Below are entries to be transcribed exactly; exclude the pictures from the copy.
Start of Input rows
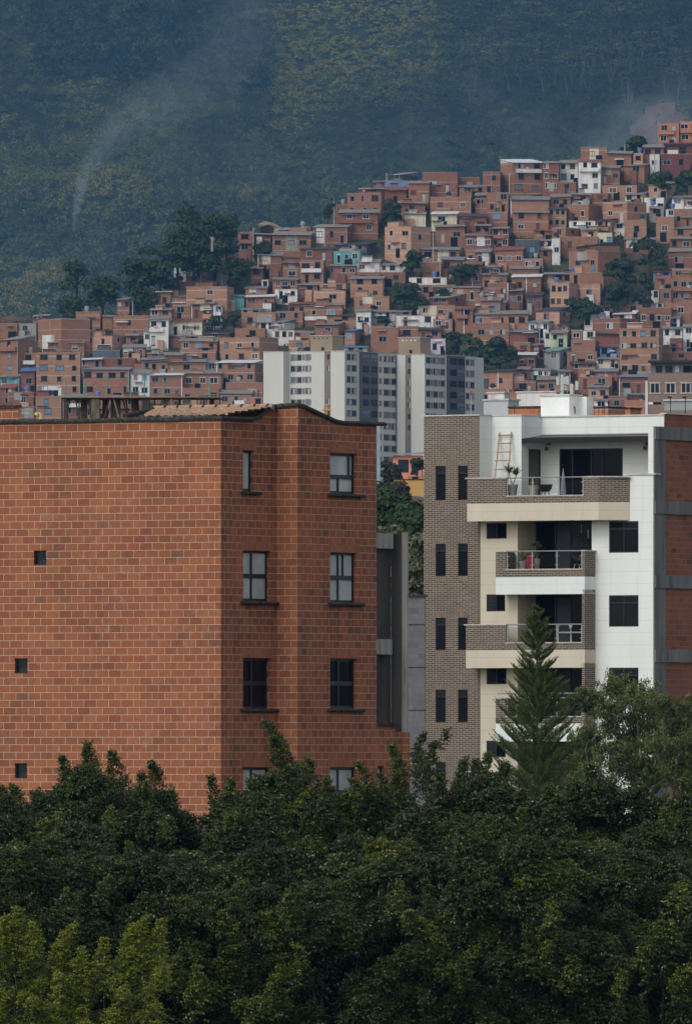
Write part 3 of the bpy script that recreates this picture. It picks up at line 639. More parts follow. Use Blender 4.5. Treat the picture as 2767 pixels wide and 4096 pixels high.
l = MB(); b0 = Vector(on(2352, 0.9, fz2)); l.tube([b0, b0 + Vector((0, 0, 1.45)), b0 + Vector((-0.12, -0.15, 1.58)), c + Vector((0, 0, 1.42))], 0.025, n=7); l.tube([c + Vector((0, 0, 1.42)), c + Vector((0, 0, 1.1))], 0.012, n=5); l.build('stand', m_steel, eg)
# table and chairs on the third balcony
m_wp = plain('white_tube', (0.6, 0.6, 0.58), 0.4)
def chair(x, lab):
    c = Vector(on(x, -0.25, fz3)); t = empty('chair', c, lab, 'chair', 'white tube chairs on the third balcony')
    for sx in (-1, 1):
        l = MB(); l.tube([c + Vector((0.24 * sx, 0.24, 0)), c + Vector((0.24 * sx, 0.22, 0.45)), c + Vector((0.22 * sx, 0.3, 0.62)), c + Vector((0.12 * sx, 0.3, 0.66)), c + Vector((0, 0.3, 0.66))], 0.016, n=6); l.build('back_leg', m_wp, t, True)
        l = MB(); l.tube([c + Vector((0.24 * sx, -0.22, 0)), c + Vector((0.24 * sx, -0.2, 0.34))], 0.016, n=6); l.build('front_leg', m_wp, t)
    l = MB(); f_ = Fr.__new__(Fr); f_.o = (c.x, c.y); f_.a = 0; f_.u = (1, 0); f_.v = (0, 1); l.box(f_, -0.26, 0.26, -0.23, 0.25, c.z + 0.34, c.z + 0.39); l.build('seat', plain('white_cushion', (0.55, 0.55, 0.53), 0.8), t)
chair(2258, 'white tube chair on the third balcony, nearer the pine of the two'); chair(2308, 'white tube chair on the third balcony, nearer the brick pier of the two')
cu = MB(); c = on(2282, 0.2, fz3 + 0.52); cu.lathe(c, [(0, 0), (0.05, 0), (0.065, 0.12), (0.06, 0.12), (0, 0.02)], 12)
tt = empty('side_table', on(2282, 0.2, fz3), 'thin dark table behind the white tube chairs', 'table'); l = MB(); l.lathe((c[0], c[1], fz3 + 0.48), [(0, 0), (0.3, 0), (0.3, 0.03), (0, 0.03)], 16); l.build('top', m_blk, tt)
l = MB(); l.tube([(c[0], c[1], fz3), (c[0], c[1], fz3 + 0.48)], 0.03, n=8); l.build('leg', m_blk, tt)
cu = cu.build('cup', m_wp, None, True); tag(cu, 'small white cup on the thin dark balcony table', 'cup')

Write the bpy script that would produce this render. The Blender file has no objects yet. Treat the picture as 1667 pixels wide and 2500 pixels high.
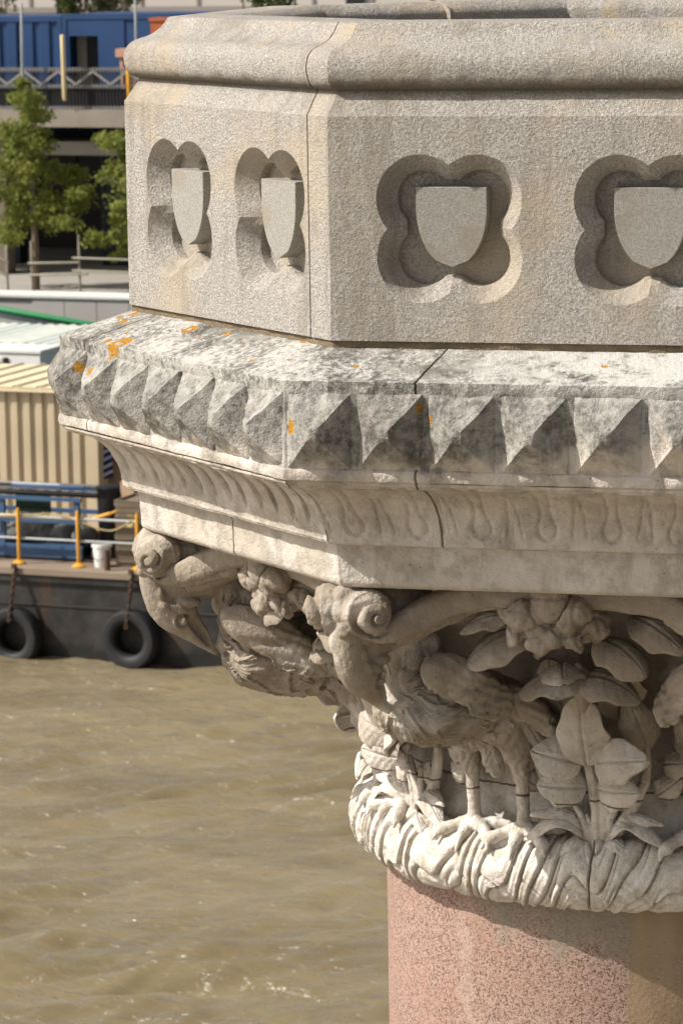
End of Input rows
#### The completed task
Write part 3 of the bpy script that recreates this picture. It picks up at line 639. More parts follow. Use Blender 4.5. Treat the picture as 2767 pixels wide and 4096 pixels high.
l = MB(); b0 = Vector(on(2352, 0.9, fz2)); l.tube([b0, b0 + Vector((0, 0, 1.45)), b0 + Vector((-0.12, -0.15, 1.58)), c + Vector((0, 0, 1.42))], 0.025, n=7); l.tube([c + Vector((0, 0, 1.42)), c + Vector((0, 0, 1.1))], 0.012, n=5); l.build('stand', m_steel, eg)
# table and chairs on the third balcony
m_wp = plain('white_tube', (0.6, 0.6, 0.58), 0.4)
def chair(x, lab):
    c = Vector(on(x, -0.25, fz3)); t = empty('chair', c, lab, 'chair', 'white tube chairs on the third balcony')
    for sx in (-1, 1):
        l = MB(); l.tube([c + Vector((0.24 * sx, 0.24, 0)), c + Vector((0.24 * sx, 0.22, 0.45)), c + Vector((0.22 * sx, 0.3, 0.62)), c + Vector((0.12 * sx, 0.3, 0.66)), c + Vector((0, 0.3, 0.66))], 0.016, n=6); l.build('back_leg', m_wp, t, True)
        l = MB(); l.tube([c + Vector((0.24 * sx, -0.22, 0)), c + Vector((0.24 * sx, -0.2, 0.34))], 0.016, n=6); l.build('front_leg', m_wp, t)
    l = MB(); f_ = Fr.__new__(Fr); f_.o = (c.x, c.y); f_.a = 0; f_.u = (1, 0); f_.v = (0, 1); l.box(f_, -0.26, 0.26, -0.23, 0.25, c.z + 0.34, c.z + 0.39); l.build('seat', plain('white_cushion', (0.55, 0.55, 0.53), 0.8), t)
chair(2258, 'white tube chair on the third balcony, nearer the pine of the two'); chair(2308, 'white tube chair on the third balcony, nearer the brick pier of the two')
cu = MB(); c = on(2282, 0.2, fz3 + 0.52); cu.lathe(c, [(0, 0), (0.05, 0), (0.065, 0.12), (0.06, 0.12), (0, 0.02)], 12)
tt = empty('side_table', on(2282, 0.2, fz3), 'thin dark table behind the white tube chairs', 'table'); l = MB(); l.lathe((c[0], c[1], fz3 + 0.48), [(0, 0), (0.3, 0), (0.3, 0.03), (0, 0.03)], 16); l.build('top', m_blk, tt)
l = MB(); l.tube([(c[0], c[1], fz3), (c[0], c[1], fz3 + 0.48)], 0.03, n=8); l.build('leg', m_blk, tt)
cu = cu.build('cup', m_wp, None, True); tag(cu, 'small white cup on the thin dark balcony table', 'cup')

Write the bpy script that would produce this render. The Blender file has no objects yet. Treat the picture as 1667 pixels wide and 2500 pixels high.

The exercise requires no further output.